» Exercise instructions: Your task is to reproduce exactly the lines from the line with "m.build('soffit_boards', 'wood_dark', hall)" through the end of the records below.

» Items:

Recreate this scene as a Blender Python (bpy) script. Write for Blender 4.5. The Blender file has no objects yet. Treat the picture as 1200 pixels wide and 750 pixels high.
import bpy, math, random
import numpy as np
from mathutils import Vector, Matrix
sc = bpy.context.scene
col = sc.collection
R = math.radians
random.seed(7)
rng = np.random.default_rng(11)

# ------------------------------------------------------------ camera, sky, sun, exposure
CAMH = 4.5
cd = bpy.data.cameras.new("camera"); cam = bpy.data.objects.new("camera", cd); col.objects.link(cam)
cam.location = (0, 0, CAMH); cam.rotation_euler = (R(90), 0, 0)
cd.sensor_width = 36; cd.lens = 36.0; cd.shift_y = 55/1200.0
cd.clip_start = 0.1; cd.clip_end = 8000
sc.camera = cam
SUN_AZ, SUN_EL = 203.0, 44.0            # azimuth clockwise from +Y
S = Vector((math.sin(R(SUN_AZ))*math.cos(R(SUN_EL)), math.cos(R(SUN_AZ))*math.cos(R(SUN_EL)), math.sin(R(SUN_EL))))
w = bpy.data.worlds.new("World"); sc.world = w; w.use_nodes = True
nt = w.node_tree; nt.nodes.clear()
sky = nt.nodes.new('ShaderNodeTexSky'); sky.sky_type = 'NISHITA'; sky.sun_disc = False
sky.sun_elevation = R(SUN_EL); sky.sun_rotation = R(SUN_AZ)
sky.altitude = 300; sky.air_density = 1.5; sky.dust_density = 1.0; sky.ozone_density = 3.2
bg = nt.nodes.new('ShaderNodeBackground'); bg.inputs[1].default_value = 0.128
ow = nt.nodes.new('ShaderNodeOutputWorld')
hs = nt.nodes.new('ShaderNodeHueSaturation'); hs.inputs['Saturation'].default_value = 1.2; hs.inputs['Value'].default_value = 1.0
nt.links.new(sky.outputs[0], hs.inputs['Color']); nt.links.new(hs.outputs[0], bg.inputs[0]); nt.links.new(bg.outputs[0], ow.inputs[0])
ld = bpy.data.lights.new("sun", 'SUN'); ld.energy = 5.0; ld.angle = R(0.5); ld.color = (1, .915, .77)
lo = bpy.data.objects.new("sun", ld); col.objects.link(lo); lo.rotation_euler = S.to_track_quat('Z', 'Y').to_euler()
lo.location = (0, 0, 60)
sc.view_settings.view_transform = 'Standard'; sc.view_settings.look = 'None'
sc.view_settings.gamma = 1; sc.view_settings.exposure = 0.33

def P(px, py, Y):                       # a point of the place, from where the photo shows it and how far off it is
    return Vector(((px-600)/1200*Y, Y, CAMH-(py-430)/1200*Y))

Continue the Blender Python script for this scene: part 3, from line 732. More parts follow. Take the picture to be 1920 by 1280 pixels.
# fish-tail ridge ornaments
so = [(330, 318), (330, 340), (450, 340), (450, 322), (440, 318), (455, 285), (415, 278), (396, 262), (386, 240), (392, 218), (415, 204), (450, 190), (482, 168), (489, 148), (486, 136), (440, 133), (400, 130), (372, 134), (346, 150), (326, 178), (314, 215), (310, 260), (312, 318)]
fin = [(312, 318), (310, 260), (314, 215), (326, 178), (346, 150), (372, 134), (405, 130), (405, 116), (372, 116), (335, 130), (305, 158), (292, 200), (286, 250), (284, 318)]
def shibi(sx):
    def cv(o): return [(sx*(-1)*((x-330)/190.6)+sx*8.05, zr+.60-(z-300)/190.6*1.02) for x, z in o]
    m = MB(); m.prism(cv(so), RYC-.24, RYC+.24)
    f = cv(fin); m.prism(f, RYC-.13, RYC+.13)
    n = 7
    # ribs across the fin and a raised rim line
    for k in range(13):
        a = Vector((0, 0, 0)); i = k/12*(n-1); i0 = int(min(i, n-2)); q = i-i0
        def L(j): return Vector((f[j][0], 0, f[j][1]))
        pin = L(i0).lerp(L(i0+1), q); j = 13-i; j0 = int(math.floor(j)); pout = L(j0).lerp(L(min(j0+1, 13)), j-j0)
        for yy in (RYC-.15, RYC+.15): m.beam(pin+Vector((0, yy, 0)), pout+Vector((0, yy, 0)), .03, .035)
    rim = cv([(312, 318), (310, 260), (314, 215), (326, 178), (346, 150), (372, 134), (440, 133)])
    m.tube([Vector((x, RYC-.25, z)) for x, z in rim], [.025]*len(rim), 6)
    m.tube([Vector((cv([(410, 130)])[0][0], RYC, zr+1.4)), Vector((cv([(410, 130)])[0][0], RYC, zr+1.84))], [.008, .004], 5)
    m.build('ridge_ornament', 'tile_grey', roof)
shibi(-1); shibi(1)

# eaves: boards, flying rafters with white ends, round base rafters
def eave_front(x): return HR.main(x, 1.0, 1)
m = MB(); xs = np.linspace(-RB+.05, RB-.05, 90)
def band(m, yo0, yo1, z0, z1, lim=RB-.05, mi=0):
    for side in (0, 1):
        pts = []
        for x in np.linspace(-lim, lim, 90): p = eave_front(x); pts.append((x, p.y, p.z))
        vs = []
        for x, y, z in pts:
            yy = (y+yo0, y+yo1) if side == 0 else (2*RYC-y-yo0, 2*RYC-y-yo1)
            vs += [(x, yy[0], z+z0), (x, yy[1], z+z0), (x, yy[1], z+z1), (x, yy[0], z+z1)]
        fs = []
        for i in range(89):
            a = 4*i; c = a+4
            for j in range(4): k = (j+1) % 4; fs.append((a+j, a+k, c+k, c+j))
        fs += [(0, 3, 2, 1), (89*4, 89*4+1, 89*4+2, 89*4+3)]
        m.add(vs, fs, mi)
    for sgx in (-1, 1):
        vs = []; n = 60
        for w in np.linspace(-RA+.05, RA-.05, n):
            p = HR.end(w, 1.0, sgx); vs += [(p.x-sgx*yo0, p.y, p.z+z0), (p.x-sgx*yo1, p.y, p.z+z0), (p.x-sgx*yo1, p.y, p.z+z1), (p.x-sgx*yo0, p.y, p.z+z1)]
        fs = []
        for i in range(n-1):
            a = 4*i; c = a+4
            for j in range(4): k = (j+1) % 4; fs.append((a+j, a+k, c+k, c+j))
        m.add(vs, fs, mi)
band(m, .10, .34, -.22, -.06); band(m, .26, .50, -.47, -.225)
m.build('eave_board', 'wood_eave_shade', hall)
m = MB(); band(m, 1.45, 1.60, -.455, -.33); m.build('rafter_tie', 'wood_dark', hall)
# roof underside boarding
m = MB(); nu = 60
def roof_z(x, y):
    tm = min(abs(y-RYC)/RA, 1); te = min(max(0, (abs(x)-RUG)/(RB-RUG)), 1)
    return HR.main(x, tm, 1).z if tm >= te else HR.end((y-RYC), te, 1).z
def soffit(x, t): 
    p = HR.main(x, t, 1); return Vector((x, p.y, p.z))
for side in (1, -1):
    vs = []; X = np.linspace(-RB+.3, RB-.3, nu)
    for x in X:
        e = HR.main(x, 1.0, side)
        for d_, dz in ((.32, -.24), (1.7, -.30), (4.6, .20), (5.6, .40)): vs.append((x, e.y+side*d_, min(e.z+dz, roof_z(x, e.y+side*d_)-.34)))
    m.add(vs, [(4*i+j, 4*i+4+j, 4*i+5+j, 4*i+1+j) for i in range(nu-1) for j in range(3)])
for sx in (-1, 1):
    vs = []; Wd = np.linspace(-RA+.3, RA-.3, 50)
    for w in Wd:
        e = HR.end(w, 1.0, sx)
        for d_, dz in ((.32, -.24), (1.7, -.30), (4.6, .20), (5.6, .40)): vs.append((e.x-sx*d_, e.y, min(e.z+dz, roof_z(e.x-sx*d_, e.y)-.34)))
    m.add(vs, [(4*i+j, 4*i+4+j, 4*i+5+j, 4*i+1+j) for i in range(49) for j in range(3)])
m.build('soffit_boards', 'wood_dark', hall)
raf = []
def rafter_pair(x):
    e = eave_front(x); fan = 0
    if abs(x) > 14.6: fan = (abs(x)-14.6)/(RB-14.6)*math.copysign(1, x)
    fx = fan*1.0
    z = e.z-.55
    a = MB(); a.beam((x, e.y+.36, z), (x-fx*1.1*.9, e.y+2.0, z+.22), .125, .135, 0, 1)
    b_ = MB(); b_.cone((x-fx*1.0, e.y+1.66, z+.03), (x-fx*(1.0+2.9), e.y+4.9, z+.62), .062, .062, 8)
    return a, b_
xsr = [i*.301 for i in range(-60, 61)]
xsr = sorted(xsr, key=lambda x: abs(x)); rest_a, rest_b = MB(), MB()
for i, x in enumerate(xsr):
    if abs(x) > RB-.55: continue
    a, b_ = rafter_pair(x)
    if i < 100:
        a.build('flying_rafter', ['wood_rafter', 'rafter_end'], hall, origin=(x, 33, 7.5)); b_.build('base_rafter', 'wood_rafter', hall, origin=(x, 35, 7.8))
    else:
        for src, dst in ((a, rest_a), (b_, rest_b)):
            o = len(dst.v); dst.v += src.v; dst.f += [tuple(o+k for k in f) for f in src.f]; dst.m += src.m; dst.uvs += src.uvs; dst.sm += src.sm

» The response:
m.build('soffit_boards', 'wood_dark', hall)
raf = []
def rafter_pair(x):
    e = eave_front(x); fan = 0
    if abs(x) > 14.6: fan = (abs(x)-14.6)/(RB-14.6)*math.copysign(1, x)
    fx = fan*1.0
    z = e.z-.55
    a = MB(); a.beam((x, e.y+.36, z), (x-fx*1.1*.9, e.y+2.0, z+.22), .125, .135, 0, 1)
    b_ = MB(); b_.cone((x-fx*1.0, e.y+1.66, z+.03), (x-fx*(1.0+2.9), e.y+4.9, z+.62), .062, .062, 8)
    return a, b_
xsr = [i*.301 for i in range(-60, 61)]
xsr = sorted(xsr, key=lambda x: abs(x)); rest_a, rest_b = MB(), MB()
for i, x in enumerate(xsr):
    if abs(x) > RB-.55: continue
    a, b_ = rafter_pair(x)
    if i < 100:
        a.build('flying_rafter', ['wood_rafter', 'rafter_end'], hall, origin=(x, 33, 7.5)); b_.build('base_rafter', 'wood_rafter', hall, origin=(x, 35, 7.8))
    else:
        for src, dst in ((a, rest_a), (b_, rest_b)):
            o = len(dst.v); dst.v += src.v; dst.f += [tuple(o+k for k in f) for f in src.f]; dst.m += src.m; dst.uvs += src.uvs; dst.sm += src.sm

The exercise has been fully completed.